Tuesday, March 8, 2016

Superhero Media: Arrow - Season 3

Now, finally, in the third season, we can see the nerds that write Arrow really trying to bring out the superheroes. The prevalence of "Oliver Queen is Batman" and love triangle BS is much less and there is more superhero action than ever before. That the villain of the season being Ras'al'Ghul and the League of Shadows is a bit annoying, but taken as a backdrop to the idea of the team coming together, it works in the world that Arrow has built. So who forms this, "league of justice", if i may coin a term? The Arrow of course, and the Flash, Black Canary, Arsenal, Blue Beetle (sorry, the Atom) and Token Black Man, aka John Diggle. Ok, so it's hardly the New Avengers or the Secret Warriors, but at least we're getting a team in a television programme that's better than Heroes. Not that such a thing is beyond the reach of anyone reasonably competent. The cynic in me knows that it's all a lead-in to Champions of Tomorrow, but I'm determined to enjoy it while it lasts. 

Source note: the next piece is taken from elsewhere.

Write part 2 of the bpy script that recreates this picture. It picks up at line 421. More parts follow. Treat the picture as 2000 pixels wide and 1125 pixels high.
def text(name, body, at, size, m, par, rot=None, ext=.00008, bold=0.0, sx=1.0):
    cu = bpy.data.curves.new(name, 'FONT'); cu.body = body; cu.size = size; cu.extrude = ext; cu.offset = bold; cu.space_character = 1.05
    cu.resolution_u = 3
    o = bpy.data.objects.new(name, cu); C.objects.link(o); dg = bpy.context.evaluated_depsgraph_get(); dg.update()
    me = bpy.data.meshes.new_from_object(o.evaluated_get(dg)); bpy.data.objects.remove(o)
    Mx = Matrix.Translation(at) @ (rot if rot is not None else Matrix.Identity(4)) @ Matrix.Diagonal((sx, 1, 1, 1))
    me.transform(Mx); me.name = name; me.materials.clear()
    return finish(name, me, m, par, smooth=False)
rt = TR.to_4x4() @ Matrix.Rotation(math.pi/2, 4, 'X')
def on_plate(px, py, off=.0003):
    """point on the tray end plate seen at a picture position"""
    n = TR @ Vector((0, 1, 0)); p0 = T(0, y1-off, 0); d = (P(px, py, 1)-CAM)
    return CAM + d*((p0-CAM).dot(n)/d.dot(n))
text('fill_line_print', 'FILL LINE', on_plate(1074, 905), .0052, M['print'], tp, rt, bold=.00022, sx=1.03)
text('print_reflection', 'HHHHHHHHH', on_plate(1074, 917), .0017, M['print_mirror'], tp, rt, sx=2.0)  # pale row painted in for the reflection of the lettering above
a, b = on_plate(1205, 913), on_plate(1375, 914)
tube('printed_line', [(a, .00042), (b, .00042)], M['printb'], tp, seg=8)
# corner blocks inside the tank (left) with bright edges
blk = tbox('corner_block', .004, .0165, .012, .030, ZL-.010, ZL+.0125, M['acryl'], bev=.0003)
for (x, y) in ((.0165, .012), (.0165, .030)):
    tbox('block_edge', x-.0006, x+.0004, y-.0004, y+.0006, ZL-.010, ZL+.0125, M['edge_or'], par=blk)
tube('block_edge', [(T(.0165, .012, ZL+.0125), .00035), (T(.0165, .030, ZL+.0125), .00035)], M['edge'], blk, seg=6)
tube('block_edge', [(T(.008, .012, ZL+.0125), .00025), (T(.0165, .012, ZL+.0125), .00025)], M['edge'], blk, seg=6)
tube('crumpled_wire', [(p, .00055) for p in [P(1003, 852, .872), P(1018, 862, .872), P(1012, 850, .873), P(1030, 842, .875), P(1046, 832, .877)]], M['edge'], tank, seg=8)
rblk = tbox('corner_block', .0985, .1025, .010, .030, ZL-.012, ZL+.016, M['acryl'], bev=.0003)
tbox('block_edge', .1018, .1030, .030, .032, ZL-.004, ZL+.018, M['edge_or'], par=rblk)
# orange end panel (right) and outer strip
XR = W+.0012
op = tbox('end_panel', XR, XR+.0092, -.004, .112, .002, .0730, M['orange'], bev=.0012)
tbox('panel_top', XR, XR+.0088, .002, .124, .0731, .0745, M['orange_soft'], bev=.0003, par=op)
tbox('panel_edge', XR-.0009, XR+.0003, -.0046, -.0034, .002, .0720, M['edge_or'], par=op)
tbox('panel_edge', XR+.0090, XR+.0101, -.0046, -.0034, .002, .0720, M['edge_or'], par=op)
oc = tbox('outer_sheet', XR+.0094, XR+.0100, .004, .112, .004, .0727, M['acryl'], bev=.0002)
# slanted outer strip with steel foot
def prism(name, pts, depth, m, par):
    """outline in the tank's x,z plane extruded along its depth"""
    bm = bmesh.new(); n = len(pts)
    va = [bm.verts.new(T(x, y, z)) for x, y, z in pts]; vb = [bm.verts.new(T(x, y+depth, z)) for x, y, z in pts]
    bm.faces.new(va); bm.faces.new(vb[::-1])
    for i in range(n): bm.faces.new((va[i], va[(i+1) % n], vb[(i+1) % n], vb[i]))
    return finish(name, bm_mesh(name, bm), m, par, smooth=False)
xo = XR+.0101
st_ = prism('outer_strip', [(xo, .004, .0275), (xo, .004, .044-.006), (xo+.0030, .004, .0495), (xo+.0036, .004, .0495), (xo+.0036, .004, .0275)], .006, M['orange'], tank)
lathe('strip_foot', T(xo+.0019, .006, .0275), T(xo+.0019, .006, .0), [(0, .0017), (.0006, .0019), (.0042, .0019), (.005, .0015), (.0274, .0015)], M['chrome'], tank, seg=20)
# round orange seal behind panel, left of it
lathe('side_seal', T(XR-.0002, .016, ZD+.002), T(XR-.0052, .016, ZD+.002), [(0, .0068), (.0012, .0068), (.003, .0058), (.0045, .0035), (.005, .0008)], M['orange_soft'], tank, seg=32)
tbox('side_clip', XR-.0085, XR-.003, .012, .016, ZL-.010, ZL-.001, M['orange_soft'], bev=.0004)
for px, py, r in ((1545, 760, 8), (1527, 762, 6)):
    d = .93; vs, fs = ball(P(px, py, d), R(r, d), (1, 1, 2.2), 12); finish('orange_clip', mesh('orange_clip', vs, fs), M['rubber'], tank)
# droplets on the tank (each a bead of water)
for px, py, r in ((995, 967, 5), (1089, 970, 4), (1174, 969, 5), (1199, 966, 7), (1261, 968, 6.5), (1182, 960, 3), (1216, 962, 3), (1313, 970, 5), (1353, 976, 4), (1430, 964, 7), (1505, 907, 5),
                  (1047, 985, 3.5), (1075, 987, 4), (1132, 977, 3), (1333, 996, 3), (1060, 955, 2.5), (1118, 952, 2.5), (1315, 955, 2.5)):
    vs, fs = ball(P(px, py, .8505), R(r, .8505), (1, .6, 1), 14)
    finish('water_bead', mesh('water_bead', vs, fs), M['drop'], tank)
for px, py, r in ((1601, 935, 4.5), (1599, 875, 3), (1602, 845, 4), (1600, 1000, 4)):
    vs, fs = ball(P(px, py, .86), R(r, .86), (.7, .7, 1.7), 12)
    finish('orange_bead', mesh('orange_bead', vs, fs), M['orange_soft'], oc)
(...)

Now that I consider it, it was the team-up episodes of Arrow that most interested me this season. Maybe it's the Marvel fan in me, wanting to see a shared universe of characters, coming together to fight a foe to powerful for any one of them to overcome individually. It's just a shame that said foe is occasionally Captain Boomerang. I mean, say what you like about the over-proliferation of Spider-man in film and television, but at least the villains are iconic and have many a point of difference between them. No one is likely to confuse Doctor Octopus with The Lizard, though the two do share the idea of science twisted to serve nefarious ends. Many of The Arrow's foes are so similar to each other, and to him, that they blur, and here, a few months after having watch the programme, I'm struggling to remember any of them other than Merlyn, Captain Boomerang and The Daemon's Head. 
 

Given the advent of the Netflix Marvel series, I feel that some of the initial shine has come off Arrow. With the limits of American network television, Arrow only has so much room to grow. There will come a point where there isn't a big enough audience for how "comic bookish" the programme has gotten, and I just hope there's a satisfying ending when that moment comes. Arrow is morphing into something that it hasn't really been yet, the first real representation of a comic book hero in prime-time, live action since Adam West's Batman. I wish them luck. But I still want Ollie in a Robin Hood hat with boxing glove arrows.